September natural gas futures pushed lower Friday as follow-through selling continued in the wake of an overanticipated rally. September natural gas traded within a slim 22-cent range Friday before settling at $7.269, down 26 cents on the day but 2.3 cents higher than the previous week’s close.

The futures market on Friday was a lot like most Fridays this summer in that it was pretty quiet,” said Steve Blair, a broker with Rafferty Technical Research in New York. “I think a lot of locals were taking three-day weekends. The direction natural gas futures decides to take from here really depends now on heat and storm development. Hotter than normal temperatures could find their way back into eastern markets this week.

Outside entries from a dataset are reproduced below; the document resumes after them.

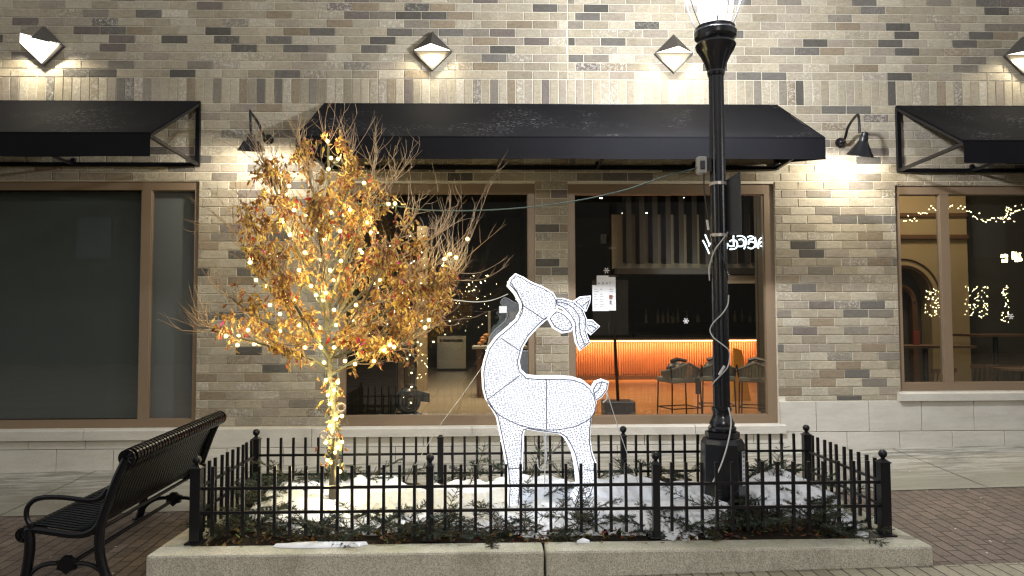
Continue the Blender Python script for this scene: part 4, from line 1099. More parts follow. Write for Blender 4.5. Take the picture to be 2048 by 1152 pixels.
ear = [Z6(*c) for c in ((612,345),(655,365),(692,400),(710,440),(692,466),(645,474),(595,445),(565,395),(585,370))]
antler = [Z6(*c) for c in ((608,282),(650,284),(710,302),(760,345),(780,400),(776,460),(786,500),(802,530),(747,576),(726,530),(716,470),(714,420),(690,375),(650,335),(612,318))]
br1 = [Z6(*c) for c in ((712,298),(750,275),(806,268),(800,302),(782,348),(762,342),(742,322))]
br2 = [Z6(*c) for c in ((780,403),(817,408),(857,440),(810,484),(788,462),(778,440))]
tail = [Z6(*c) for c in ((812,800),(835,760),(870,748),(907,760),(900,800),(870,842),(832,868),(822,835))]
DEER = thing('light_up_deer', 'tall white mesh deer made of lights with its head thrown back', 'light-up deer', P(1090, 1010, YD))
do = Vector(DEER.location)
def puff(poly, inset, Yc, th, name, mat2=('led_mesh','led_rim','deer_wire'), wire=True, inner=()):
    pts = [P(x, y, Yc) for x, y in poly]; n = len(pts); outs = .007 if name == 'body' else .010; p2 = [Vector((p_.x, p_.z)) for p_ in pts]
    area = sum(p2[i].x*p2[(i+1)%n].y-p2[(i+1)%n].x*p2[i].y for i in range(n))
    sgn = 1 if area > 0 else -1
    ins = []
    for i in range(n):
        a = (p2[i]-p2[i-1]).normalized(); c = (p2[(i+1)%n]-p2[i]).normalized()
        na = Vector((-a.y, a.x)); nc = Vector((-c.y, c.x)); nn = (na+nc)
        nn = nn.normalized() if nn.length > .01 else na
        ins.append(p2[i]+nn*inset*sgn/max(.6, nn.dot(na)))
    p2 = [a_ + (a_-b_).normalized()*outs if (a_-b_).length > 1e-5 else a_ for a_, b_ in zip(p2, ins)]
    tri = tessellate_polygon([[Vector((v_.x, v_.y, 0)) for v_ in ins]])
    L_ = lambda x, y, z_: (x-do.x, y-do.y, z_-do.z)
    b = MB()
    fr_ = [L_(v_.x, Yc-th, v_.y) for v_ in ins]; md = [L_(v_.x, Yc-th*.25, v_.y) for v_ in p2]; md2 = [L_(v_.x, Yc+th*.25, v_.y) for v_ in p2]; bk_ = [L_(v_.x, Yc+th, v_.y) for v_ in ins]
    vs = fr_+md+md2+bk_; b.add(vs, [])
    for t_ in tri: b.f.append(list(t_)); b.c.append(None); b.mi.append(0); b.f.append([3*n+i for i in reversed(t_)]); b.c.append(None); b.mi.append(0)
    for i in range(n):
        j = (i+1) % n
        for k in range(3): b.f.append([k*n+i, k*n+j, (k+1)*n+j, (k+1)*n+i]); b.c.append(None); b.mi.append(1)
    o = b.build(name, mat2[:2], DEER)
    if wire:
        b = MB(); cl = [Vector(v_)-Vector((0,.004,0)) for v_ in fr_]
        b.tube(cl+[cl[0]], .0042, 5, cap=False)
        b.tube([Vector(v_)+Vector((0,.004,0)) for v_ in bk_]+[Vector(bk_[0])+Vector((0,.004,0))], .0042, 5, cap=False)
        for ln in inner:
            q_ = bez([P(x, y, Yc) for x, y in ln], 5)
            b.tube([L_(v_.x, Yc-th-.004, v_.z) for v_ in q_], .0036, 5)
        b.build('wire_frame', 'deer_wire', o)
    return o
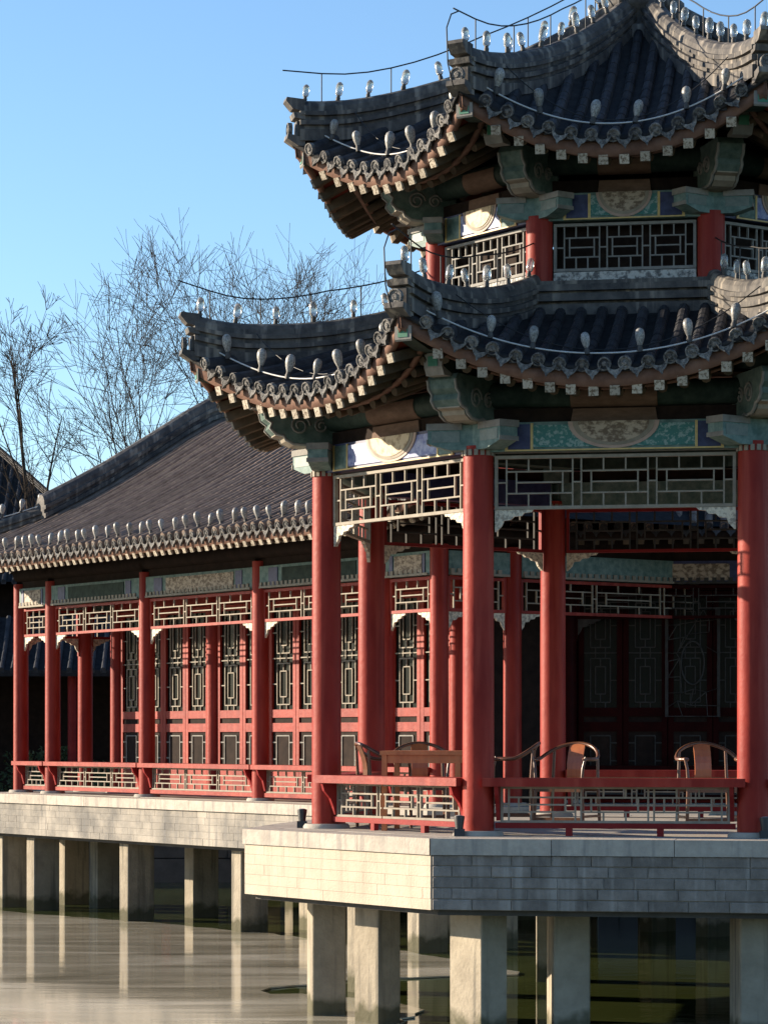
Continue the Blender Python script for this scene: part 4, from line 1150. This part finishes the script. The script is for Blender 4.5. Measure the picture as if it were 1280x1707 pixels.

In addition to heat, storms could really sway the direction of this market. If we get a real storm brewing, this thing will take off.”

Despite the bullish 12 Bcf withdrawal storage report for the week ended Aug. 4, front-month futures were unable to move higher than the $7.90s earlier in the week as it appeared that the storage draw had already been factored into prices. In a classic example of buy-the-rumor-sell-the-fact, natural gas futures retreated Thursday after the EIA released supply figures. The rare summer withdrawal was on the low side of market expectations ranging from a withdrawal of 10 Bcf to an injection of 7 Bcf. September natural gas dropped 12.2 cents to $7.529 on Thursday.

“The injection number was already priced into the market and it got even more dramatic after the number came out and the locals had the market at $7.80 to $7.85 bid,” said a New York floor trader. He added that there were large funds selling the rally Thursday and the locals got beat up pretty bad. “There were funds trading momentum and breakouts, but the ones that trade more fundamentally off the news were selling the rally with gusto,” he said.

As for the action Friday, enerjay LLC broker Jay Levine said despite current appearances, he is favoring the upside right now. “Natural gas is again stuck in the muck, in spite of [Thursday’s] storage report showing another withdrawal…as summer begins to wind down at the same time hurricane season begins to ramp up,” he said. “I’d be targeting support in [the September contract] starting in the high/mid $7.30s — closer to $7.35 — followed by either side of $7.00.”

Levine said he sees resistance closer to $8.00 to $7.65-7.70, mostly under the premise that future rallies have the potential to quickly hit buy-stops and “blow through” closer resistance points. “Call me crazy…but my fallback plan when it comes to the whole energy complex, notwithstanding any short-term vacillation, remains up,” he said.

Others also see a supportive price environment. “Inventories slipped again for only the second time ever during a summer week,” said Arnold Slesers of Moody’s Economy.com. “Upside pressure on prices remains due to concerns that the surplus of natural gas at the end of the season may be lower than originally expected.”

Bulls counting on weather to bolster their case face a mixed outlook. The National Weather Service’s (NWS) six-to-10-day temperature outlook shows above normal temperatures throughout a vast section of the populous East and Midwest. The greater western portion of the country is expected to see mostly normal temperatures for this time of year except for a warmer than normal pocket along the California coast and below normal temperatures in Oregon and Washington.

The tropical picture is not contributing much. According to AccuWeather meteorologist Chris Stachelski, there are two main reasons the tropical Atlantic would stay quiet over the weekend. “Plenty of dry air is currently covering much of the tropical Atlantic. In addition, the upper-level winds are too strong across many of the prime areas where storms or waves would need to track in order to develop,” he said. Together these two factors create a hostile environment for tropical activity to become organized at all or even develop.